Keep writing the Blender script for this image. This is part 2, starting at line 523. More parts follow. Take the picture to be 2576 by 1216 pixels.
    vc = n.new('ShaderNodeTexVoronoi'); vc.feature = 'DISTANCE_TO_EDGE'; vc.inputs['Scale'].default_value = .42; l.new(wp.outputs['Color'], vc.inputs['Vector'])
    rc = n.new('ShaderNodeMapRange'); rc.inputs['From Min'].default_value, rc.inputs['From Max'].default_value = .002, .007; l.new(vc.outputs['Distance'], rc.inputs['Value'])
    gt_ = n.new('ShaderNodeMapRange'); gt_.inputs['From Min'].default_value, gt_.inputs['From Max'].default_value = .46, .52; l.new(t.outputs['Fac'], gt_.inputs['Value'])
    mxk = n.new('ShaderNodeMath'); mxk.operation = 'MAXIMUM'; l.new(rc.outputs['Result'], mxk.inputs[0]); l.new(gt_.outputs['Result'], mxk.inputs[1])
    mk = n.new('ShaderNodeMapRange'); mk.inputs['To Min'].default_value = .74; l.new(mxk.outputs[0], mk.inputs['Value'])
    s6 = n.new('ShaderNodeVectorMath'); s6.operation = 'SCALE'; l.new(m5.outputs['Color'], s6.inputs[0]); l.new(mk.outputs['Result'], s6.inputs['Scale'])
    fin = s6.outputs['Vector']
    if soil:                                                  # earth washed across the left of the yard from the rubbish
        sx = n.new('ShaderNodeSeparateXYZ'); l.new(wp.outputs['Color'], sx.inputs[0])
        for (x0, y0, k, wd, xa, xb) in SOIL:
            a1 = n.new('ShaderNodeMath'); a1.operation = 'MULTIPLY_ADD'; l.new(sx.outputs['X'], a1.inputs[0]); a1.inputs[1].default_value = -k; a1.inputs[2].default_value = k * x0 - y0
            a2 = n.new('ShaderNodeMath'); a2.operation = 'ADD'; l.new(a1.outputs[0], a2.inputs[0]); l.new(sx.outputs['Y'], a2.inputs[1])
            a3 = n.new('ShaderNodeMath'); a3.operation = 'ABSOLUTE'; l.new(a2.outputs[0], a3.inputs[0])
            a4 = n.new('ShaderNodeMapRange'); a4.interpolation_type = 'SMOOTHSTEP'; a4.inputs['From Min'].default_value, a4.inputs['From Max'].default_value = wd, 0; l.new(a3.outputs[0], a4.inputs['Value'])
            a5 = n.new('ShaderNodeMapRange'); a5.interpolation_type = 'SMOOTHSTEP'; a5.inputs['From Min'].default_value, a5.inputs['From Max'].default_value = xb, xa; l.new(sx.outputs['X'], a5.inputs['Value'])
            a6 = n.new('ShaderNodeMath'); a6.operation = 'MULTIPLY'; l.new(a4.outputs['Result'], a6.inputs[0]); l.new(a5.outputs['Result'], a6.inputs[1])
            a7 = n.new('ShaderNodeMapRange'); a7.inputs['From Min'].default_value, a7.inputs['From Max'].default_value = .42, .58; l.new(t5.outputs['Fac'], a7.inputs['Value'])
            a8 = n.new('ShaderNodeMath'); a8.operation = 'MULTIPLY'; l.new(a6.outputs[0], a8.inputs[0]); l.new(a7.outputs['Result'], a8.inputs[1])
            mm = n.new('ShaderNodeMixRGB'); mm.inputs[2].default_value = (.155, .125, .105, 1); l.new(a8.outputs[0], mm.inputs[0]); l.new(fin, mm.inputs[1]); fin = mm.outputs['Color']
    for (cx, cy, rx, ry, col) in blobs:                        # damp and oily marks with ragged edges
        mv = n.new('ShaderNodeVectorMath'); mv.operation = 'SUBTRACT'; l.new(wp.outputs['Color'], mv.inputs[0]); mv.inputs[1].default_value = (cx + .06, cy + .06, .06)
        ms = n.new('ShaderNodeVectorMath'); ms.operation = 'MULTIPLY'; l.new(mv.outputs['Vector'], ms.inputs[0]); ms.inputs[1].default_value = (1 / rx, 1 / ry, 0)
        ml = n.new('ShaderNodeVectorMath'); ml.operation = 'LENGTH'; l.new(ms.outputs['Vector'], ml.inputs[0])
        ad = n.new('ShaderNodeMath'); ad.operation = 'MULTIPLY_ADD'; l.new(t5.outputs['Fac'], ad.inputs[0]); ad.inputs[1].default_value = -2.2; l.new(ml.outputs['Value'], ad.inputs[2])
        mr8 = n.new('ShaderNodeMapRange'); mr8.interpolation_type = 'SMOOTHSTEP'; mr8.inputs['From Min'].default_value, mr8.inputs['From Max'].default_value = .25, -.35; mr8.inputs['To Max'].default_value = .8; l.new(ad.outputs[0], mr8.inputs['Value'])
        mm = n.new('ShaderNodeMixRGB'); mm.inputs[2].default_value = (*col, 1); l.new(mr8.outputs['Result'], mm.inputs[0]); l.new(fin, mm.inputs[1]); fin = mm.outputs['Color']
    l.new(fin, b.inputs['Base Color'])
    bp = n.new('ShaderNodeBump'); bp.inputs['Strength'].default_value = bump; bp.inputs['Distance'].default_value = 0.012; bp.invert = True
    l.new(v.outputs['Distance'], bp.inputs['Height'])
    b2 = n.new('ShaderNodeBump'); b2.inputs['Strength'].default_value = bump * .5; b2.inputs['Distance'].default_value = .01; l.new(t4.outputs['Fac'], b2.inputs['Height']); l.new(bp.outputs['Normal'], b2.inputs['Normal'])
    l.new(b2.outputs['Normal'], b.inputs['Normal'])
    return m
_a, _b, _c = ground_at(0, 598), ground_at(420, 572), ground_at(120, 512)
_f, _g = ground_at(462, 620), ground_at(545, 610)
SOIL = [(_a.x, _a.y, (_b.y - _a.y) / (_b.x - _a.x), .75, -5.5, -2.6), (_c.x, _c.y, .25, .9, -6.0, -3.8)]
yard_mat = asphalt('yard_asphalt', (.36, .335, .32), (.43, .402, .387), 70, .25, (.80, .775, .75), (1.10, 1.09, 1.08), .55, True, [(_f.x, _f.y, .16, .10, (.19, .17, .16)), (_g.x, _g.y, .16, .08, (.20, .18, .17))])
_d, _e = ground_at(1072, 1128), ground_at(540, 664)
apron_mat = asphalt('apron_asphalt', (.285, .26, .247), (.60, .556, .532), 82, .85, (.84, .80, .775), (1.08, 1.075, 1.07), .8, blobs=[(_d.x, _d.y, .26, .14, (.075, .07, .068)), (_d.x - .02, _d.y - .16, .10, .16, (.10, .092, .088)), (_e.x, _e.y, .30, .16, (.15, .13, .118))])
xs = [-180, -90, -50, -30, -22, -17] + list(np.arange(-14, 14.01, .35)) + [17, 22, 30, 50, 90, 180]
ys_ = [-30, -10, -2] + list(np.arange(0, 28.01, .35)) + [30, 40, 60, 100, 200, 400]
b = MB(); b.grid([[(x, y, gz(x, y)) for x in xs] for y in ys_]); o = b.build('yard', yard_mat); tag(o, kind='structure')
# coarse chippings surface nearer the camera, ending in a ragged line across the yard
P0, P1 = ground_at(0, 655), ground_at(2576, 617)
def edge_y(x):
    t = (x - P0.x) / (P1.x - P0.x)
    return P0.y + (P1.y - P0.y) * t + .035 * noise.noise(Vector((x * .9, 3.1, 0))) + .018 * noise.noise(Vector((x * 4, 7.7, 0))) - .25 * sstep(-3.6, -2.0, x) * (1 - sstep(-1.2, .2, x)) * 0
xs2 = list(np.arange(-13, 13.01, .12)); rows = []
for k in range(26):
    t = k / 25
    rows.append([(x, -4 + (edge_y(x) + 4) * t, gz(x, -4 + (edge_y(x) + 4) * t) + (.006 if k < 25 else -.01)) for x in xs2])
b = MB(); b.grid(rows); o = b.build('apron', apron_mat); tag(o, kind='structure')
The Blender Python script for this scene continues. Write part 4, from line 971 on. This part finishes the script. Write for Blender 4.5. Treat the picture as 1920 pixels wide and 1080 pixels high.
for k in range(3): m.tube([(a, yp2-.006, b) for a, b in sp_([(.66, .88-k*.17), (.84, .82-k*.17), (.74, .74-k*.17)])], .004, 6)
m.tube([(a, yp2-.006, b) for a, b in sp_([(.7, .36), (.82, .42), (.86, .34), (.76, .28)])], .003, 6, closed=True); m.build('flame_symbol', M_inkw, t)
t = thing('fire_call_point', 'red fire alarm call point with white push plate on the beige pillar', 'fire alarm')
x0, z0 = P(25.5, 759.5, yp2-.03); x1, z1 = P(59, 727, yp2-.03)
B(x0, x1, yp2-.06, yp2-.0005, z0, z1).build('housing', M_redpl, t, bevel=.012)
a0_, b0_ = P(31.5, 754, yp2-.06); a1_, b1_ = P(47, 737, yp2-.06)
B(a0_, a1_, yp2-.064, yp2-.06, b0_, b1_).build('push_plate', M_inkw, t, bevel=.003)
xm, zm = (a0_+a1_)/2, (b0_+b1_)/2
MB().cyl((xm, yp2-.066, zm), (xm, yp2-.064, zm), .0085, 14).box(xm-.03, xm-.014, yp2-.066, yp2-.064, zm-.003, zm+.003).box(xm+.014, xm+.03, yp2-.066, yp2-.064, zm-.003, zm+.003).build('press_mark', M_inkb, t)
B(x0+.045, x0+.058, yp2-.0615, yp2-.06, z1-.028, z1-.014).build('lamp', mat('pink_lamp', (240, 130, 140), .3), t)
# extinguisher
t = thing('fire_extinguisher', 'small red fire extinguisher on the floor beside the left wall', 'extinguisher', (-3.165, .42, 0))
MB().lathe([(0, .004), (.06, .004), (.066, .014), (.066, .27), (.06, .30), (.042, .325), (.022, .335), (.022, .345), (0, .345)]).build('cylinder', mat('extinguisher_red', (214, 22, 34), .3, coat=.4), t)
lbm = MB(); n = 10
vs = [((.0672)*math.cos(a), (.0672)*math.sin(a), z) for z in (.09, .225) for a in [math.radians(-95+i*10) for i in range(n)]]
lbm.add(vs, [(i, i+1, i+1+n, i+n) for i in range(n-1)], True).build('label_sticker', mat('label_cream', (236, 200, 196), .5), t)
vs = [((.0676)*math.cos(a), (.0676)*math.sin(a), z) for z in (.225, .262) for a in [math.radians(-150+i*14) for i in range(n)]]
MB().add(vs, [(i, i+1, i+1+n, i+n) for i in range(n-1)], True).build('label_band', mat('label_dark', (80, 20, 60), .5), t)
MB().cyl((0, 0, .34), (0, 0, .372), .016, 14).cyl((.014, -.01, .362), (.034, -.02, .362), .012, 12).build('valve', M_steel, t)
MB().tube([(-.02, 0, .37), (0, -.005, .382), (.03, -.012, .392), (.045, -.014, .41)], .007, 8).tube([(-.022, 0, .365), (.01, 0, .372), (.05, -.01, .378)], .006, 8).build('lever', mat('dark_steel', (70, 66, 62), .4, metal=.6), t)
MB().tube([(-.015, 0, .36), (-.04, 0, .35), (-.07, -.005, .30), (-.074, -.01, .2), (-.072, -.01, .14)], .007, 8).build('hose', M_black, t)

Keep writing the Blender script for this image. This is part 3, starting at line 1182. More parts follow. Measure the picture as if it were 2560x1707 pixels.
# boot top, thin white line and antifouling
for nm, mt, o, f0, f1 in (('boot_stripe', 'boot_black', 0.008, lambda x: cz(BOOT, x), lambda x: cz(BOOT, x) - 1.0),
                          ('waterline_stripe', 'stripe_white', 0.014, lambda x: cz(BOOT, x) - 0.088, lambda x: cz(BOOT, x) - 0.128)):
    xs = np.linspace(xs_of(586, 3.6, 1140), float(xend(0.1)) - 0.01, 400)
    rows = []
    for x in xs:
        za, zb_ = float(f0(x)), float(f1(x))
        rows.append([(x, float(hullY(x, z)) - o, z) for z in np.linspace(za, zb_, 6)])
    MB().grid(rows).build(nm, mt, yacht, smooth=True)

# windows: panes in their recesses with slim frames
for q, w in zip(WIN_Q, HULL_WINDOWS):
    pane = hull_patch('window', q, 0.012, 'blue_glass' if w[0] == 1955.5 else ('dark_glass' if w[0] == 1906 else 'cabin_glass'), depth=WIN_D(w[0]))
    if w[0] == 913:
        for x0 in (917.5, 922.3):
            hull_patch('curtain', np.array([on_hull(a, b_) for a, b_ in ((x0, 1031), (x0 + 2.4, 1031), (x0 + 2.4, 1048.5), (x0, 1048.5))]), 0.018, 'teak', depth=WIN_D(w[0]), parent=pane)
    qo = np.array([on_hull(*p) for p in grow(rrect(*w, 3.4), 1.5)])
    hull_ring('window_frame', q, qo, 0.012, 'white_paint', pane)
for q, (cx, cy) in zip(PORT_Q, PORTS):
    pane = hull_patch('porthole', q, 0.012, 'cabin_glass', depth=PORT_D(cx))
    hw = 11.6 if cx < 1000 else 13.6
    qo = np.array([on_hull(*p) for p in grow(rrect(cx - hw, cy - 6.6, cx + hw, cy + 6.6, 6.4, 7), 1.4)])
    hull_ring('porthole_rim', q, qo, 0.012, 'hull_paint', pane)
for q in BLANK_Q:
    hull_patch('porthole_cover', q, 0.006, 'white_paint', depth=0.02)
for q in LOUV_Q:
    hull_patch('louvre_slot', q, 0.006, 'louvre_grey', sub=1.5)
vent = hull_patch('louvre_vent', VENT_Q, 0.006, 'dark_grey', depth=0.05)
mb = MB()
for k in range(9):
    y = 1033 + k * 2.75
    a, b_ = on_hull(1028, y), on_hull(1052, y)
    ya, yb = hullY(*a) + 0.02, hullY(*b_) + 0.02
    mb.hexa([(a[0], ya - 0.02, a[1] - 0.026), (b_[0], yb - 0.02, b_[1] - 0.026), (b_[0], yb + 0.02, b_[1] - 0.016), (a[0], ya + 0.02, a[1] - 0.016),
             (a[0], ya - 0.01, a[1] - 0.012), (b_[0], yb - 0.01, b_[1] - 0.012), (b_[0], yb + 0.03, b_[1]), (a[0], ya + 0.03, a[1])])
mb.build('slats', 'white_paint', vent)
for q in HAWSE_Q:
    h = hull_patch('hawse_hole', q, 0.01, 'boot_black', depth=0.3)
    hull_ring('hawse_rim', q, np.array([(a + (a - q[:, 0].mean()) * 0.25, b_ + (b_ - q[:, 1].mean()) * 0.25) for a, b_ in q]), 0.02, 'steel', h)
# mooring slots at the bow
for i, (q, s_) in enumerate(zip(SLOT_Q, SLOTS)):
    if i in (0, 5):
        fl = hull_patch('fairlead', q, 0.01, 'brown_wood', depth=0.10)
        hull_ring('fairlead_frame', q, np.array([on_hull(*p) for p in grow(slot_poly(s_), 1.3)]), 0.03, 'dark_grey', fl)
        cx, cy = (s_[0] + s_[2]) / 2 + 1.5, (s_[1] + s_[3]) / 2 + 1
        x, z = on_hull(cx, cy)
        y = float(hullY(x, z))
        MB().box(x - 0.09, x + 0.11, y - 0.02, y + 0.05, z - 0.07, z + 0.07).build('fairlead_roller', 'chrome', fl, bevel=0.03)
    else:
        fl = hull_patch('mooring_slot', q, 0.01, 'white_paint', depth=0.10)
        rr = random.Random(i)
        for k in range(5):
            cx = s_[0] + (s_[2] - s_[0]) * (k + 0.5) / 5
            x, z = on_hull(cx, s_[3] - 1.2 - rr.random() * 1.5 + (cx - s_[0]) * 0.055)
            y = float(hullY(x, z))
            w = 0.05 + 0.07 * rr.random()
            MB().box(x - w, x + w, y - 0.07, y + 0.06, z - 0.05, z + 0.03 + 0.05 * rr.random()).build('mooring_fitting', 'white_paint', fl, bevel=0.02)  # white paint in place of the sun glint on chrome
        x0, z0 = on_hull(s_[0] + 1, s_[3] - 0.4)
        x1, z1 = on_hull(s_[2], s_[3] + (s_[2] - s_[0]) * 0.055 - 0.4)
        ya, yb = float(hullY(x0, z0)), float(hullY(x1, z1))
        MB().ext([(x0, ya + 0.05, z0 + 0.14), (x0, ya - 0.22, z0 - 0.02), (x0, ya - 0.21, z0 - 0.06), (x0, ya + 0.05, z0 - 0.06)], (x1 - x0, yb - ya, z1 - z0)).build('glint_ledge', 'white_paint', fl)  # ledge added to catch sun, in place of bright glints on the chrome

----

**What to produce**.
Starting at the line that contains "were 2560x1707 pixels." and ending at the line that contains "MB().grid(rows).build(nm, mt, yacht, smooth=True)", repeat each line exactly, both ends included, and nothing else.

**Exercise output**.
Keep writing the Blender script for this image. This is part 3, starting at line 1182. More parts follow. Measure the picture as if it were 2560x1707 pixels.
# boot top, thin white line and antifouling
for nm, mt, o, f0, f1 in (('boot_stripe', 'boot_black', 0.008, lambda x: cz(BOOT, x), lambda x: cz(BOOT, x) - 1.0),
                          ('waterline_stripe', 'stripe_white', 0.014, lambda x: cz(BOOT, x) - 0.088, lambda x: cz(BOOT, x) - 0.128)):
    xs = np.linspace(xs_of(586, 3.6, 1140), float(xend(0.1)) - 0.01, 400)
    rows = []
    for x in xs:
        za, zb_ = float(f0(x)), float(f1(x))
        rows.append([(x, float(hullY(x, z)) - o, z) for z in np.linspace(za, zb_, 6)])
    MB().grid(rows).build(nm, mt, yacht, smooth=True)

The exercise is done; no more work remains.